## Short exercise
Quote every line below exactly as it reads.

[START Given material]

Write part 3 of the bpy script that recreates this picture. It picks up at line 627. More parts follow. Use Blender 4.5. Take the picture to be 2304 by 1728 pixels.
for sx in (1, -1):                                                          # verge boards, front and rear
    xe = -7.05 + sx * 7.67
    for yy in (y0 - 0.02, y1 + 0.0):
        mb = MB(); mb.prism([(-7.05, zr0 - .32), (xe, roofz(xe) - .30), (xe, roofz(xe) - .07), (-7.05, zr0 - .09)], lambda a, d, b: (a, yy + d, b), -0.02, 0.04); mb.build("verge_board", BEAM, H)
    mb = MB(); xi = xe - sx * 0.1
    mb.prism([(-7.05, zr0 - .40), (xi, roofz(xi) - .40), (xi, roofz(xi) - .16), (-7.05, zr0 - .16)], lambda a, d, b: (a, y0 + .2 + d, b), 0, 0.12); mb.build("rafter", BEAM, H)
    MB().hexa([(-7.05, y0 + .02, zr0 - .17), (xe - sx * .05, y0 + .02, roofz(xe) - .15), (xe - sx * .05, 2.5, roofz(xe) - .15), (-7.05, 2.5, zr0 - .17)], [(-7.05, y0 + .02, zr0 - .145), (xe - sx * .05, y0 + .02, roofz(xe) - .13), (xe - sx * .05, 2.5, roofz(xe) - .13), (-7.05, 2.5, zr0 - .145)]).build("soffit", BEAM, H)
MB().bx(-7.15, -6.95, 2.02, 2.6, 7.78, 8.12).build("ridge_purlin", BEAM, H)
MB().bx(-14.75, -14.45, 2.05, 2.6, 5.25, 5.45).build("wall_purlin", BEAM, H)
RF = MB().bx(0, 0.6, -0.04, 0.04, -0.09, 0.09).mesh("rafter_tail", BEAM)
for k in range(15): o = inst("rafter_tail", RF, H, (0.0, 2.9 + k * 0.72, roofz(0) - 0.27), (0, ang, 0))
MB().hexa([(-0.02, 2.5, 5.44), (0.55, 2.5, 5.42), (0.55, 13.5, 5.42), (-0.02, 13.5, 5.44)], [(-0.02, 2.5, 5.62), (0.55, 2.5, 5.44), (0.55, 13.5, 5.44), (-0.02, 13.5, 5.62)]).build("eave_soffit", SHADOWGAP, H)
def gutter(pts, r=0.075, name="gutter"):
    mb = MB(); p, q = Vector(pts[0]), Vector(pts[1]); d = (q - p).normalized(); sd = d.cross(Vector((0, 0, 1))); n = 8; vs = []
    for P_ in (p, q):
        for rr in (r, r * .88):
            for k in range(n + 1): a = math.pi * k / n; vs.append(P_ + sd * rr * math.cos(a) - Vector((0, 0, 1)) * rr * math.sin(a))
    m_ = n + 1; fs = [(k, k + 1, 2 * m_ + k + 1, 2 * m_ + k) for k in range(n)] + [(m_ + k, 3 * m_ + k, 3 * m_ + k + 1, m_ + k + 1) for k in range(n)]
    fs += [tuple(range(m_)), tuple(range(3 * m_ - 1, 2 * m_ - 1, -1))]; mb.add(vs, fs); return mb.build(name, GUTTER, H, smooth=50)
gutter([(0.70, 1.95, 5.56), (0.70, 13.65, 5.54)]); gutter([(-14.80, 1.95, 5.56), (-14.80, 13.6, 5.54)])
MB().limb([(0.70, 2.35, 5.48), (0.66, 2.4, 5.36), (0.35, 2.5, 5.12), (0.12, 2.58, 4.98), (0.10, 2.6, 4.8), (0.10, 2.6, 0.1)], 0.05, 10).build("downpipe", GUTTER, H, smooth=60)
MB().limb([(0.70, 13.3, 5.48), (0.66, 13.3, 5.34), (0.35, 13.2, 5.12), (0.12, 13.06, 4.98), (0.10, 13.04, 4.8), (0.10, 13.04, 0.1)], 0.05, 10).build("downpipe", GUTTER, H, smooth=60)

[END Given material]

## Exercise response
Write part 3 of the bpy script that recreates this picture. It picks up at line 627. More parts follow. Use Blender 4.5. Take the picture to be 2304 by 1728 pixels.
for sx in (1, -1):                                                          # verge boards, front and rear
    xe = -7.05 + sx * 7.67
    for yy in (y0 - 0.02, y1 + 0.0):
        mb = MB(); mb.prism([(-7.05, zr0 - .32), (xe, roofz(xe) - .30), (xe, roofz(xe) - .07), (-7.05, zr0 - .09)], lambda a, d, b: (a, yy + d, b), -0.02, 0.04); mb.build("verge_board", BEAM, H)
    mb = MB(); xi = xe - sx * 0.1
    mb.prism([(-7.05, zr0 - .40), (xi, roofz(xi) - .40), (xi, roofz(xi) - .16), (-7.05, zr0 - .16)], lambda a, d, b: (a, y0 + .2 + d, b), 0, 0.12); mb.build("rafter", BEAM, H)
    MB().hexa([(-7.05, y0 + .02, zr0 - .17), (xe - sx * .05, y0 + .02, roofz(xe) - .15), (xe - sx * .05, 2.5, roofz(xe) - .15), (-7.05, 2.5, zr0 - .17)], [(-7.05, y0 + .02, zr0 - .145), (xe - sx * .05, y0 + .02, roofz(xe) - .13), (xe - sx * .05, 2.5, roofz(xe) - .13), (-7.05, 2.5, zr0 - .145)]).build("soffit", BEAM, H)
MB().bx(-7.15, -6.95, 2.02, 2.6, 7.78, 8.12).build("ridge_purlin", BEAM, H)
MB().bx(-14.75, -14.45, 2.05, 2.6, 5.25, 5.45).build("wall_purlin", BEAM, H)
RF = MB().bx(0, 0.6, -0.04, 0.04, -0.09, 0.09).mesh("rafter_tail", BEAM)
for k in range(15): o = inst("rafter_tail", RF, H, (0.0, 2.9 + k * 0.72, roofz(0) - 0.27), (0, ang, 0))
MB().hexa([(-0.02, 2.5, 5.44), (0.55, 2.5, 5.42), (0.55, 13.5, 5.42), (-0.02, 13.5, 5.44)], [(-0.02, 2.5, 5.62), (0.55, 2.5, 5.44), (0.55, 13.5, 5.44), (-0.02, 13.5, 5.62)]).build("eave_soffit", SHADOWGAP, H)
def gutter(pts, r=0.075, name="gutter"):
    mb = MB(); p, q = Vector(pts[0]), Vector(pts[1]); d = (q - p).normalized(); sd = d.cross(Vector((0, 0, 1))); n = 8; vs = []
    for P_ in (p, q):
        for rr in (r, r * .88):
            for k in range(n + 1): a = math.pi * k / n; vs.append(P_ + sd * rr * math.cos(a) - Vector((0, 0, 1)) * rr * math.sin(a))
    m_ = n + 1; fs = [(k, k + 1, 2 * m_ + k + 1, 2 * m_ + k) for k in range(n)] + [(m_ + k, 3 * m_ + k, 3 * m_ + k + 1, m_ + k + 1) for k in range(n)]
    fs += [tuple(range(m_)), tuple(range(3 * m_ - 1, 2 * m_ - 1, -1))]; mb.add(vs, fs); return mb.build(name, GUTTER, H, smooth=50)
gutter([(0.70, 1.95, 5.56), (0.70, 13.65, 5.54)]); gutter([(-14.80, 1.95, 5.56), (-14.80, 13.6, 5.54)])
MB().limb([(0.70, 2.35, 5.48), (0.66, 2.4, 5.36), (0.35, 2.5, 5.12), (0.12, 2.58, 4.98), (0.10, 2.6, 4.8), (0.10, 2.6, 0.1)], 0.05, 10).build("downpipe", GUTTER, H, smooth=60)
MB().limb([(0.70, 13.3, 5.48), (0.66, 13.3, 5.34), (0.35, 13.2, 5.12), (0.12, 13.06, 4.98), (0.10, 13.04, 4.8), (0.10, 13.04, 0.1)], 0.05, 10).build("downpipe", GUTTER, H, smooth=60)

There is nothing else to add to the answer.